* PROBLEM:
Starting at the line that contains "Keep writing the" and stopping at the line that contains "569)], 'sedum', z=.18, kerb=.15, sm=False)", repeat every line exactly, the two end lines included, and nothing else.

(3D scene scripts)
+ + +
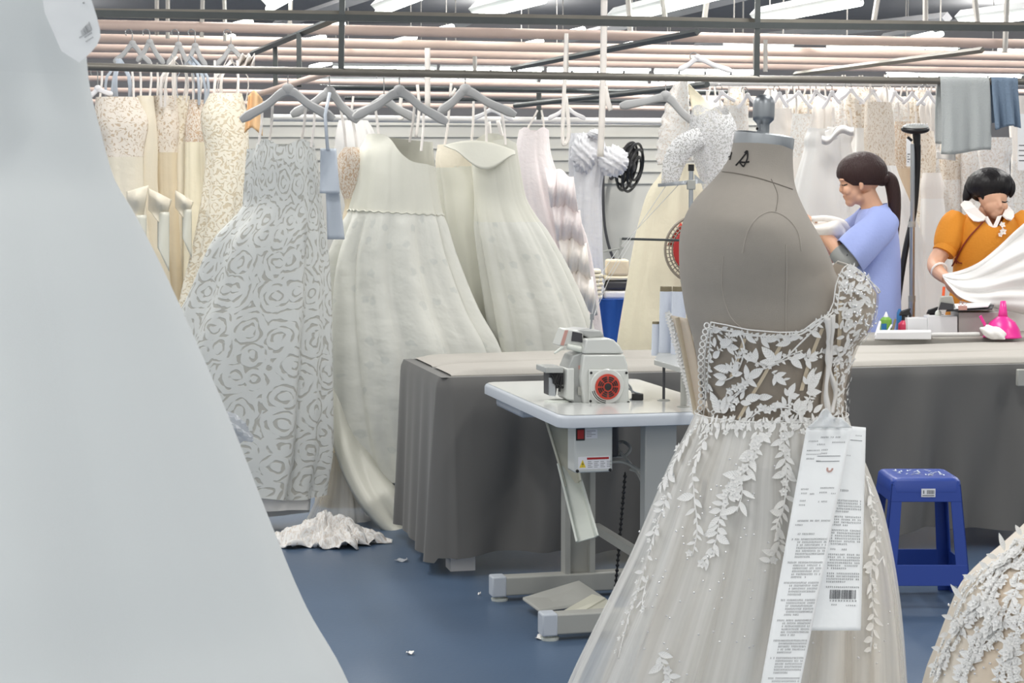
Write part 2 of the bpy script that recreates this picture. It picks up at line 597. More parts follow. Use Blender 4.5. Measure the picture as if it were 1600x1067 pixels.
# ------------------------------------------------------------------ lofted garments
class Loft:
    """closed cloth tube through rows (image row, left, right, depth ratio, fold) standing at distance Y"""

    def __init__(s, rows, Y, k=(7, 11, 17), seed=1, drift=0.4, sharp=0.0, yaw=0.0, shift=0.0):
        s.rows, s.Y, s.yaw = rows, Y, yaw
        rnd = random.Random(seed)
        s.k = [(q, rnd.uniform(0, TAU), (1.0, .5, .28, .2)[min(i, 3)] * rnd.uniform(.8, 1.1), rnd.uniform(-drift, drift)) for i, q in enumerate(k)]
        s.sharp = sharp
        s.wsum = sum(w for _, _, w, _ in s.k)
        s.shift = shift
        n = len(rows)
        s.sl = []
        for i in range(n):
            a, b = rows[max(i - 1, 0)], rows[min(i + 1, n - 1)]
            s.sl.append([(b[c] - a[c]) / (b[0] - a[0]) for c in range(1, 5)])

    def at(s, py):
        R = s.rows
        if py <= R[0][0]:
            return R[0][1:5]
        if py >= R[-1][0]:
            return R[-1][1:5]
        i = 0
        while R[i + 1][0] < py:
            i += 1
        h = R[i + 1][0] - R[i][0]
        t = (py - R[i][0]) / h
        o = []
        for c in range(4):
            p0, p1, m0, m1 = R[i][c + 1], R[i + 1][c + 1], s.sl[i][c] * h, s.sl[i + 1][c] * h
            o.append((2 * t ** 3 - 3 * t * t + 1) * p0 + (t ** 3 - 2 * t * t + t) * m0 + (-2 * t ** 3 + 3 * t * t) * p1 + (t ** 3 - t * t) * m1)
        return o

    def fold(s, th, py):
        f = 0
        for k, ph, w, dr in s.k:
            x = k * th + ph + dr * (py - s.rows[0][0]) / 150.0
            if s.sharp:
                f += w * ((1 - s.sharp) * sin(x) + s.sharp * (2 * abs(sin(x / 2)) ** 0.7 - 1.25))
            else:
                f += w * sin(x)
        return f / s.wsum

    def pt(s, th, py, off=0.0):
        xl, xr, dr, am = s.at(py)
        a = (xr - xl) / 2 * s.Y / FL
        c = P((xl + xr) / 2, py, s.Y)
        q = 1 + max(0.0, am) * s.fold(th, py)
        b = a * dr
        x, y = (a + off) * cos(th) * q, -(b + off) * sin(th) * q
        if s.yaw:
            x, y = x, y + x * s.yaw
        return V((c.x + x, c.y + y + s.shift, c.z))

    def mb(s, py0, py1, n=96, m=40, th0=0.0, th1=TAU, top=None, bot=None, off=0.0, mb=None):
        mb = mb or MB()
        amax = max((r[2] - r[1]) / 2 * s.Y / FL for r in s.rows) * 0.8

        def fn(i, j):
            th = th0 + (th1 - th0) * i
            t0 = py0 if top is None else top(th)
            t1 = py1 if bot is None else bot(th)
            return s.pt(th, t0 + (t1 - t0) * j, off)

        def uvf(i, j):
            th = th0 + (th1 - th0) * i
            t0 = py0 if top is None else top(th)
            t1 = py1 if bot is None else bot(th)
            return (th * amax, -(t0 + (t1 - t0) * j) * s.Y / FL)
        return mb.grid(fn, n, m, uvf)


FOLD = 2.8


def gown(name, label, rows, Y, waist, bm, sm, group=None, neck=None, hem=None, straps=(), k=(7, 11, 17), seed=1, sharp=0.5,
         n=96, m=44, drift=0.4, cat='dress', yaw=0.0, bk=None, extra=None, solid=0.0):
    rows = [tuple(r[:4]) + (r[4] * FOLD,) for r in rows]
    lf = Loft(rows, Y, k, seed, drift, sharp, yaw)
    py0, py1 = rows[0][0], rows[-1][0]
    xl, xr = lf.at(py1)[:2]
    b = P((xl + xr) / 2, py1, Y)
    root = thing(name, label, cat, b, group)
    if waist > py0:
        part('bodice', lf.mb(py0, waist + 2, n, 18, top=neck), bm, root, angle=180, solid=solid)
    part('skirt', lf.mb(max(waist, py0), py1, n, m, bot=hem), sm, root, angle=180)
    for (x0, y0, x1, y1, dy) in straps:
        q = MB()
        a, e = P(x0, y0, Y + dy), P(x1, y1, Y + dy * 0.3)
        q.tube([a, (a + e) / 2 + V((0.004, 0, 0)), e], 0.006, 6, flat=0.35)
        part('strap', q, 'warmwhite', root)
    return root, lf


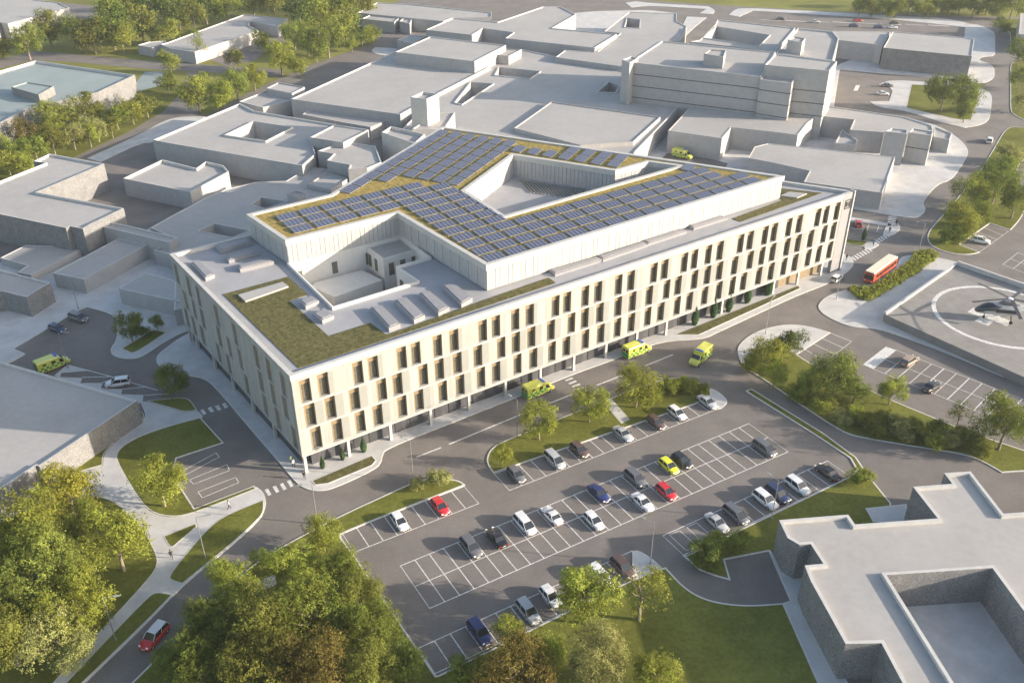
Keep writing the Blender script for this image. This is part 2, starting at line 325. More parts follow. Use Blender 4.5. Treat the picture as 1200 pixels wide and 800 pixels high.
raised('lawn', [(1300, 150), (1200, 150), (1186, 149), (1177, 153), (1152, 196), (1120, 235), (1098, 260), (1086, 274), (1088, 286), (1100, 293), (1118, 298), (1136, 299), (1148, 296), (1124, 287), (1160, 262), (1184, 270), (1197, 256), (1203, 240), (1188, 205), (1200, 184), (1300, 170)], 'lawn', z=ZL)
raised('lawn', [(1160, 23), (1184, 38), (1184, 62), (1200, 68), (1300, 72), (1300, 20)], 'lawn', z=ZL)
raised('lawn', [(1184, 74), (1200, 68.5), (1300, 76), (1300, 145), (1200, 141), (1184, 133)], 'lawn', z=ZL)
raised('lawn', [(991, 280), (1018, 283.5), (1011, 289), (991, 286)], 'lawn', z=.13, kerb=.15, sm=False)
raised('planting_bed', [(790, 393), (819, 393), (938, 338.5), (935, 335)], 'sedum', z=.18, kerb=.15, sm=False)
raised('planting_bed', [(365, 564), (436, 534), (441, 540), (436, 546), (385, 567), (370, 569)], 'sedum', z=.18, kerb=.15, sm=False)

# ------------------------------------------------------------ road markings
class Lines:
    def __init__(s): s.mb = MB()
    def seg(s, a, b, w=.12, z=.008):
        a = Vector((a[0], a[1])); b = Vector((b[0], b[1])); d = (b - a).normalized(); n = Vector((-d.y, d.x)) * w / 2; a = a - d * w / 2; b = b + d * w / 2
        s.mb.add([(a.x - n.x, a.y - n.y, z), (b.x - n.x, b.y - n.y, z), (b.x + n.x, b.y + n.y, z), (a.x + n.x, a.y + n.y, z)], [(0, 1, 2, 3)])
    def px(s, p, q, w=.15, z=.008): s.seg(G(*p), G(*q), w, z)
    def quad(s, pts, z=.008): s.mb.add([(p.x, p.y, z) for p in ccw([G(*q) for q in pts])], [tuple(range(len(pts)))])
    def grid(s, o, ang, n, depth, rows=1, pitch=2.4, side=-1, wl=.15, z=.008, skip=()):
        u = Vector((math.cos(ang), math.sin(ang))); v = Vector((-u.y, u.x)) * side; o = Vector((o[0], o[1]))
        L = n * pitch
        for r in range(rows + 1): s.seg(o + v * depth * r, o + u * L + v * depth * r, wl, z)
        for i in range(n + 1):
            if i in skip: continue
            s.seg(o + u * i * pitch, o + u * i * pitch + v * depth * rows, .10 if i in (0, n) else wl, z + .0015)
    def done(s, name): return tag(s.mb.build(name, M['line']), kind='structure')
TG = .53766
GU = Vector((math.cos(TG), math.sin(TG), 0)); GV = Vector((math.sin(TG), -math.cos(TG), 0))
L_ = Lines()
O0 = Vector((-16.752, 102.196)); L_.grid(O0, TG, 29, 4.87, 2, 2.4, wl=.16)
oA = G(597, 574.4); nA = (G(845, 479) - oA).length / 2.4
L_.grid(oA, TG, int(round(nA)), 5.0, 1, side=1, wl=.15)
oB = G(561, 589.7); L_.grid(oB, TG + math.pi, int(round((G(415, 646) - oB).length / 2.4)), 5.0, 1, side=-1)
oD = G(741, 645); L_.grid(oD, TG + math.pi, int(round((G(493, 761) - oD).length / 2.4)), 4.9, 1, side=1)
oE = G(996, 558)
nE = int(round((G(804, 652) - oE).length / 2.4)); L_.grid(oE, TG + math.pi, nE, 4.9, 1, side=-1, skip=(nE - 1, nE - 2, nE - 3))
def inner(o, du, w=1.3, z=.011):
    a = Vector((o[0], o[1])); U2 = GU.to_2d(); V2 = GV.to_2d(); c = a + U2 * du
    p = [c + V2 * .4, c + U2 * w + V2 * .4, c + U2 * w + V2 * 4.4, c + V2 * 4.4]
    for i in range(4): L_.seg(p[i], p[(i + 1) % 4], .12, z)
eE = oE - GU * 2.4 * int(round((G(804, 652) - oE).length / 2.4)) - GV * 4.9
inner(eE, 1.0, 2.0); inner(eE, 4.4, 2.0)
# helideck car park
o1 = G(1023, 432); e1 = G(1148, 483); a1 = math.atan2((e1 - o1).y, (e1 - o1).x); t1 = G(1050, 410)
dp = (t1 - o1).length
dv = (t1 - o1).normalized(); uu_ = (e1 - o1).normalized()
for k in range(0, 19):
    a = o1 + uu_ * 2.5 * k; L_.seg(a, a + dv * dp, .15 if k % 2 else .22, .0095)
for r in (0, .5, 1): L_.seg(o1 + dv * dp * r, o1 + uu_ * 45 + dv * dp * r, .12)
L_.quad([(1038, 406), (1011, 427), (1023, 432), (1050, 410)])
for k in range(5):
    a = G(973, 390).lerp(G(933, 416), k / 4.0); b = G(998, 400).lerp(G(958, 431), k / 4.0); L_.seg(a, b, .15)
L_.px((998, 400), (958, 431), .12, .0095)
for k in range(6):
    a = G(1160, 262).lerp(G(1124, 287), k / 5.0); b = G(1182, 271).lerp(G(1147, 296), k / 5.0); L_.seg(a, b, .14)
L_.px((1182, 271), (1147, 296), .12, .0095)
for p, q in [((1175, 310), (1193, 296)), ((1187, 315), (1205, 301)), ((1200, 320), (1218, 306)), ((1175, 310), (1214, 325)), ((1193, 296), (1232, 311)), ((1184, 303), (1222, 318)), ((1212, 324), (1230, 311))]: L_.px(p, q, .14)
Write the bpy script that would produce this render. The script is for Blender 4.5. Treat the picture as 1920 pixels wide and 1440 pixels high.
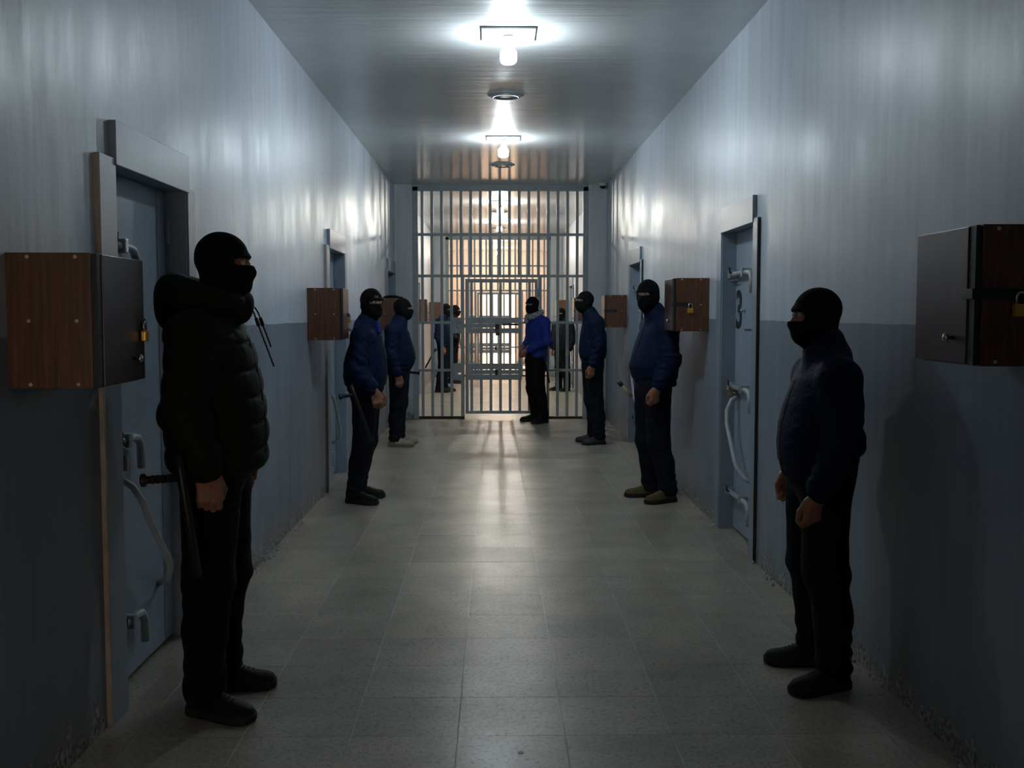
import bpy, bmesh, math, random
import numpy as np
from mathutils import Vector, Matrix
random.seed(4)
for o in list(bpy.data.objects):
    bpy.data.objects.remove(o, do_unlink=True)
S = bpy.context.scene
COL = S.collection
R = math.radians

# ------------------------------------------------------------------ camera
cam_d = bpy.data.cameras.new('camera')
cam_d.sensor_width = 36.0
cam_d.lens = 37.5
cam_d.clip_end = 200
cam = bpy.data.objects.new('camera', cam_d)
cam.location = (0, 0, 1.48)
cam.rotation_euler = (R(90 - 3.833), 0, R(-0.9146))
COL.objects.link(cam)
S.camera = cam
# ------------------------------------------------------------------ world, sun, exposure
W = bpy.data.worlds.new('world')
S.world = W
W.use_nodes = True
W.node_tree.nodes['Background'].inputs[0].default_value = (1.0, 0.82, 0.66, 1)
W.node_tree.nodes['Background'].inputs[1].default_value = 5.0
sun_d = bpy.data.lights.new('sun', 'SUN')
sun_d.energy = 16.0
sun_d.color = (1.0, 0.86, 0.7)
sun_d.angle = R(0.6)
sun = bpy.data.objects.new('sun', sun_d)
sun.rotation_euler = (R(-52), 0, R(8))       # shines from the far end back down the corridor
COL.objects.link(sun)
S.view_settings.view_transform = 'Standard'
S.view_settings.look = 'None'
S.view_settings.exposure = 0.15
S.view_settings.gamma = 1.0
S.view_settings.use_curve_mapping = False
BULB_NEAR = 255.0      # radiance of the two bulbs in the first stretch
BULB_FAR = 580.0       # bulbs beyond the first gate
BULB_COL = (0.80, 0.93, 1.0)

# ------------------------------------------------------------------ materials
def newmat(name):
    m = bpy.data.materials.new(name)
    m.use_nodes = True
    nt = m.node_tree
    b = nt.nodes['Principled BSDF']
    return m, nt, b
def N(nt, t, **kw):
    n = nt.nodes.new(t)
    for k, v in kw.items():
        setattr(n, k, v)
    return n
def L(nt, a, b):
    nt.links.new(a, b)
def ramp(nt, src, stops):
    r = N(nt, 'ShaderNodeValToRGB')
    els = r.color_ramp.elements
    while len(els) < len(stops):
        els.new(0.5)
    for e, (p, c) in zip(els, stops):
        e.position = p
        e.color = (c, c, c, 1) if not isinstance(c, tuple) else (*c, 1)
    L(nt, src, r.inputs[0])
    return r.outputs[0]
def coords(nt, scale=(1, 1, 1), kind='Object'):
    tc = N(nt, 'ShaderNodeTexCoord')
    mp = N(nt, 'ShaderNodeMapping')
    mp.inputs['Scale'].default_value = scale
    L(nt, tc.outputs[kind], mp.inputs[0])
    return mp.outputs[0]
def wcoords(nt, scale=(1, 1, 1)):
    g = N(nt, 'ShaderNodeNewGeometry')
    mp = N(nt, 'ShaderNodeMapping')
    mp.inputs['Scale'].default_value = scale
    L(nt, g.outputs['Position'], mp.inputs[0])
    return mp.outputs[0]
def noise(nt, vec, scale, detail=4, rough=0.55, dist=0.0):
    n = N(nt, 'ShaderNodeTexNoise')
    n.inputs['Scale'].default_value = scale
    n.inputs['Detail'].default_value = detail
    n.inputs['Roughness'].default_value = rough
    n.inputs['Distortion'].default_value = dist
    L(nt, vec, n.inputs['Vector'])
    return n.outputs['Fac']
def mixc(nt, fac, a, b, typ='MIX'):
    m = N(nt, 'ShaderNodeMix', data_type='RGBA', blend_type=typ)
    for sock, v in ((m.inputs[0], fac), (m.inputs[6], a), (m.inputs[7], b)):
        if isinstance(v, (int, float)):
            sock.default_value = v
        elif isinstance(v, tuple):
            sock.default_value = (*v, 1)
        else:
            L(nt, v, sock)
    return m.outputs[2]
def mth(nt, op, a, b=0.0, c=None):
    m = N(nt, 'ShaderNodeMath', operation=op)
    for i, v in enumerate((a, b, c)):
        if v is None:
            continue
        if isinstance(v, (int, float)):
            m.inputs[i].default_value = v
        else:
            L(nt, v, m.inputs[i])
    return m.outputs[0]
def bump(nt, b, h, strength, dist, prev=None):
    n = N(nt, 'ShaderNodeBump')
    n.inputs['Strength'].default_value = strength
    n.inputs['Distance'].default_value = dist
    L(nt, h, n.inputs['Height'])
    if prev is not None:
        L(nt, prev, n.inputs['Normal'])
    L(nt, n.outputs[0], b.inputs['Normal'])
    return n.outputs[0]

def plain(name, col, rough=0.5, metal=0.0, nscale=0, namp=0.0, bscale=0, bstr=0.2, bdist=0.002, spec=0.5):
    m, nt, b = newmat(name)
    b.inputs['Roughness'].default_value = rough
    b.inputs['Metallic'].default_value = metal
    b.inputs['Specular IOR Level'].default_value = spec
    if nscale:
        f = noise(nt, coords(nt), nscale, 5)
        lo = tuple(c * (1 - namp) for c in col)
        hi = tuple(min(1, c * (1 + namp)) for c in col)
        L(nt, mixc(nt, f, lo, hi), b.inputs['Base Color'])
    else:
        b.inputs['Base Color'].default_value = (*col, 1)
    if bscale:
        bump(nt, b, noise(nt, coords(nt), bscale, 3), bstr, bdist)
    return m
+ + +
* SOLVED PROBLEM:
Keep writing the Blender script for this image. This is part 2, starting at line 325. More parts follow. Use Blender 4.5. Treat the picture as 1200 pixels wide and 800 pixels high.
raised('lawn', [(1300, 150), (1200, 150), (1186, 149), (1177, 153), (1152, 196), (1120, 235), (1098, 260), (1086, 274), (1088, 286), (1100, 293), (1118, 298), (1136, 299), (1148, 296), (1124, 287), (1160, 262), (1184, 270), (1197, 256), (1203, 240), (1188, 205), (1200, 184), (1300, 170)], 'lawn', z=ZL)
raised('lawn', [(1160, 23), (1184, 38), (1184, 62), (1200, 68), (1300, 72), (1300, 20)], 'lawn', z=ZL)
raised('lawn', [(1184, 74), (1200, 68.5), (1300, 76), (1300, 145), (1200, 141), (1184, 133)], 'lawn', z=ZL)
raised('lawn', [(991, 280), (1018, 283.5), (1011, 289), (991, 286)], 'lawn', z=.13, kerb=.15, sm=False)
raised('planting_bed', [(790, 393), (819, 393), (938, 338.5), (935, 335)], 'sedum', z=.18, kerb=.15, sm=False)
raised('planting_bed', [(365, 564), (436, 534), (441, 540), (436, 546), (385, 567), (370, 569)], 'sedum', z=.18, kerb=.15, sm=False)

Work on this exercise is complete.